Records from a data collection:
_ _ _
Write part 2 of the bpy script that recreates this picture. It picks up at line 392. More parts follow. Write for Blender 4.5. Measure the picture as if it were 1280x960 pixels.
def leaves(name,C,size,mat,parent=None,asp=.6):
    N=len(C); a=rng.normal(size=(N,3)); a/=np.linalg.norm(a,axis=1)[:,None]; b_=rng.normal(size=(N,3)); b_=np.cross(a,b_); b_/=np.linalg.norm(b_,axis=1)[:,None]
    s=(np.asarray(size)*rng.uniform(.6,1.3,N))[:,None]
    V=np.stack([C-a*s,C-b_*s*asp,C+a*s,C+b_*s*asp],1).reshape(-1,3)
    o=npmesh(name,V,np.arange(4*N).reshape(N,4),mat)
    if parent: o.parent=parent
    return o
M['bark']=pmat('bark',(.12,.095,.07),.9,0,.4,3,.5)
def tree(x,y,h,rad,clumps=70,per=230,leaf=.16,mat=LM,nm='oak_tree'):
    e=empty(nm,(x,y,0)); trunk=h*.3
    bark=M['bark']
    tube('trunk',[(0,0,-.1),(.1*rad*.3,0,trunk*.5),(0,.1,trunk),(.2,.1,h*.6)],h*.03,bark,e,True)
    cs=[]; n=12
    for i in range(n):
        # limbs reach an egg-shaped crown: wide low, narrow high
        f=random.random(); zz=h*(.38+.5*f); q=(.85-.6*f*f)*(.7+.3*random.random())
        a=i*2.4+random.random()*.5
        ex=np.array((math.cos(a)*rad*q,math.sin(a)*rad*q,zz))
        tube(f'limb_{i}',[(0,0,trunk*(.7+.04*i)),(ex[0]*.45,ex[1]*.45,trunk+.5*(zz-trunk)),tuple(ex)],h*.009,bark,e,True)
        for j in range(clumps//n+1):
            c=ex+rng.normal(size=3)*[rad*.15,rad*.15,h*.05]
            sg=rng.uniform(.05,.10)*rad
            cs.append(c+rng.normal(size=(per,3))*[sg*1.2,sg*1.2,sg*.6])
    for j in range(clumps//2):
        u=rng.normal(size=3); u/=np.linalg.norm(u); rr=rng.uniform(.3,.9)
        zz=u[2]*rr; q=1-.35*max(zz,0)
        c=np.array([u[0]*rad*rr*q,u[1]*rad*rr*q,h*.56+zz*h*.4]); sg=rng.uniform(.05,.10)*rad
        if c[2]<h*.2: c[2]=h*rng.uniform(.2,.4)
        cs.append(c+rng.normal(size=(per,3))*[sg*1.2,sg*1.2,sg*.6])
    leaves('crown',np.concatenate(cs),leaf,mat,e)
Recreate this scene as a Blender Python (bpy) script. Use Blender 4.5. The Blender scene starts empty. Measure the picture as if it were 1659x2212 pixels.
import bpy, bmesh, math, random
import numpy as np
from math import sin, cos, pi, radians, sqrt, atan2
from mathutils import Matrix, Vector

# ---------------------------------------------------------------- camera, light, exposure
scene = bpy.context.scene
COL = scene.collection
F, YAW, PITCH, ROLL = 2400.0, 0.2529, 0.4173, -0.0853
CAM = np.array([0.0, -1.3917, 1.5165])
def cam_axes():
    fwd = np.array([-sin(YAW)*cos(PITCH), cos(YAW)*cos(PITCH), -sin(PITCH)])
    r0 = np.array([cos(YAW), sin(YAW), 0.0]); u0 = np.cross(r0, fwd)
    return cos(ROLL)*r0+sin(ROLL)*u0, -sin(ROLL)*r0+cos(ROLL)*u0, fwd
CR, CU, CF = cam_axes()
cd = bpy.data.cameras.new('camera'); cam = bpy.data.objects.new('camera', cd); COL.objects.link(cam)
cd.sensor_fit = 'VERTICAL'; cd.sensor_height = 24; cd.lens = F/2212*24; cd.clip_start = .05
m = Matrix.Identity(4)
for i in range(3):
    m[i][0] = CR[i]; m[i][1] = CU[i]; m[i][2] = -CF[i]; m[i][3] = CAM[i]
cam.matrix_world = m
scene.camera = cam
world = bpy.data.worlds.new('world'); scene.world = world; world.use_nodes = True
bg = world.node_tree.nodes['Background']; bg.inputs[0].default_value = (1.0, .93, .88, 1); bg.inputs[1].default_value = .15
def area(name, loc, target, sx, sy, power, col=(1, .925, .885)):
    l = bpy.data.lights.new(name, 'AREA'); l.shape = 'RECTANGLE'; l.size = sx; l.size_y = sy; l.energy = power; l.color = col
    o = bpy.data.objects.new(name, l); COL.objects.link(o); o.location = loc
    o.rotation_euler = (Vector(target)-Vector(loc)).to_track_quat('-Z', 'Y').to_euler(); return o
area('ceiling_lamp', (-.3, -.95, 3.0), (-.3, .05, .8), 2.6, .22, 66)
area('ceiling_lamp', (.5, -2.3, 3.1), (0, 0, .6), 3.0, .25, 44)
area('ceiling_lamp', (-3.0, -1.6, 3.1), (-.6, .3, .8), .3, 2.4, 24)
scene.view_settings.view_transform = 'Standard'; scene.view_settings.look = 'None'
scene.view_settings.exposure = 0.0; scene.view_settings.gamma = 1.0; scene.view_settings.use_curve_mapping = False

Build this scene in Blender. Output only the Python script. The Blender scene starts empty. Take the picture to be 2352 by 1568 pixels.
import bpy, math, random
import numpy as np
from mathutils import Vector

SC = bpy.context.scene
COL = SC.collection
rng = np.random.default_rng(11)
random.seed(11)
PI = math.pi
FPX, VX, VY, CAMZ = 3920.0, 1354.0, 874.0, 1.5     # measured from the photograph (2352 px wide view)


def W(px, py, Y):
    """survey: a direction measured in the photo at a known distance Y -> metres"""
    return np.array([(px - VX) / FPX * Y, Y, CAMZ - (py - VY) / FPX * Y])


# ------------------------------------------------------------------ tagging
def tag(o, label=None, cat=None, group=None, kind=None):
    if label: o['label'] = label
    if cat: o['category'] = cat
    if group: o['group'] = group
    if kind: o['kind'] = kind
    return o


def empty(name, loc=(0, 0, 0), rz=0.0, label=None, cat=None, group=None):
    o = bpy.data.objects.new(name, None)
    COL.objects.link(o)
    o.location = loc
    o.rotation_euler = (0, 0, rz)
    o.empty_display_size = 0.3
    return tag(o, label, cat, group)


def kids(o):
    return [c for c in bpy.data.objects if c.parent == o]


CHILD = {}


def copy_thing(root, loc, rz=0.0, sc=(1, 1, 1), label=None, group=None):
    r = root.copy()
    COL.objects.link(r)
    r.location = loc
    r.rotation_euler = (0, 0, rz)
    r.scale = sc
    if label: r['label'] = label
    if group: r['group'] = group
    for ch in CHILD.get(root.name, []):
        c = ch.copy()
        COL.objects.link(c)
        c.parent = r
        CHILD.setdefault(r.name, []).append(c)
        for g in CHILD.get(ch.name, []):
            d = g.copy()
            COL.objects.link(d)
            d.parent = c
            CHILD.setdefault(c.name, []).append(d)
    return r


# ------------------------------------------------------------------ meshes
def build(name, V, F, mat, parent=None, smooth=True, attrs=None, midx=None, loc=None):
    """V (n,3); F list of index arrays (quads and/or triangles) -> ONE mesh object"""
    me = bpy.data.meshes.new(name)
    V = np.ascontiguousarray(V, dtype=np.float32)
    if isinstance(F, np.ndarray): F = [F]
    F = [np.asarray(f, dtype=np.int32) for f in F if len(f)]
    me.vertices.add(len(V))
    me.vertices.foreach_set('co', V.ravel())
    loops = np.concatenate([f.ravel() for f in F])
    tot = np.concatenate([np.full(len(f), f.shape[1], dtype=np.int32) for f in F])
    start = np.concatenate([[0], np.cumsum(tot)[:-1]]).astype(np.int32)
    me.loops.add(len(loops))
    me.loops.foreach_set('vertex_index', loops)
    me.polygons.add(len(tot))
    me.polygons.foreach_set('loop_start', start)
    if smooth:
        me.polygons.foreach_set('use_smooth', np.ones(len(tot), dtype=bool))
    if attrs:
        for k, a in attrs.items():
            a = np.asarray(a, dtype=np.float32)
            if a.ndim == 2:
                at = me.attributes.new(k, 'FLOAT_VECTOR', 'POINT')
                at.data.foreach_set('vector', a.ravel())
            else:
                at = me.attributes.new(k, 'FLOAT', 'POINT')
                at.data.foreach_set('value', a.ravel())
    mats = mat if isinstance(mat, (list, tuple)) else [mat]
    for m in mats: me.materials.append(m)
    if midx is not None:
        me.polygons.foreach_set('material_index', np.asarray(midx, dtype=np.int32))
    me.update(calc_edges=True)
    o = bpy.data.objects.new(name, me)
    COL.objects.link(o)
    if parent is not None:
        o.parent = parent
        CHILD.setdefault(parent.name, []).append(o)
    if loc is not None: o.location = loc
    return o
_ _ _
> [Task to carry out] Repeat, unchanged, every line from the one that contains "Build this scene" to the one that contains "from mathutils import Vector", including both, and no other line.

> [Task response]
Build this scene in Blender. Output only the Python script. The Blender scene starts empty. Take the picture to be 2352 by 1568 pixels.
import bpy, math, random
import numpy as np
from mathutils import Vector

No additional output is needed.